The UN Secretary General Ban Ki-moon has called on Russia and the US to join their efforts to combat terrorism. He told the annual East Asia Summit in Kuala Lumpur that terrorists and ideology extremists must be “defeated in the name of humanity.”

“In that regard, we need to unite. We need to show global solidarity to address the common enemy of ISIL, Daesh, some other extremists and terrorist groups,” Ki-moon said, referring to Islamic State.

The UN Secretary-General stressed that he “highly commended the leadership of the Russian Federation together with the United States to address some of the root causes of terrorism,” Reuters reported.

He said that the United Nations is currently assembling information and gathering ideas and experience from its member states. Early next year, the UN is going to present a “comprehensive plan of action to defeat violence and extremism,” Ban said.

Ban’s words echo an appeal by Russian President Vladimir Putin, who said on Saturday he wanted global cooperation to combat terrorism after Islamist militants killed 19 people, including six Russians, in an attack on a luxury hotel in Mali earlier this week.

Russian Prime Minister Dmitry Medvedev has also noted that countries with large populations of Muslims, Russia among them, should team up to fight against ISIS.

“We need a consolidated anti-terrorist position of those countries that have a large Islamic community, and incidentally Russia is one of these countries,” Medvedev told the annual East Asia Summit.

President Barack Obama has vowed that the United States and its allies would hunt down Islamic State’s top brass in an effort to cut off the group’s financing.

“Destroying [Islamic State] is not only a realistic goal, we’re going to get it done,” Obama told a news conference after the summit.

“We will destroy them. We will take back land they are currently in, take out their financing, hunt down leadership, dismantle their networks, supply lines and we will destroy them,” he said.
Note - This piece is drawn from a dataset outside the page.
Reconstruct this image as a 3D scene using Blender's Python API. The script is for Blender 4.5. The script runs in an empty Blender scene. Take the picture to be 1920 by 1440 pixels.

The US leader noted that it “would be helpful” if Russia directed its focus on tackling Islamic State. In fact, Russia has been conducting dozens of sorties against Islamic State and other extremist targets in Syria on a daily basis since September 30, after an official request was made by President Bashar Assad. The US has been meanwhile criticized for failing to halt the growth of IS despite a year of airstrikes. Until this week, the US-led coalition refrained from bombing the oil trade “lifeline” of Islamic State. Russia, in contrast, has destroyed some 500 ISIS tankers over the past few days, disrupting the flow of illegal petrodollars to the terrorist group, which, according to Russian President Vladimir Putin, is selling oil to some 40 states. On top of this, over 600 terrorists were also killed in airstrikes involving cruise missiles in Syria’s Deir Ex-Zor province, Russian Defense Minister Sergey Shoigu said.

Despite these achievements, US State Department spokesman John Kirby said Friday that Russia is not welcome to join the US-led coalition in Syria, as France has proposed, until it changes its “focus” and stops “propping up” President Bashar Assad.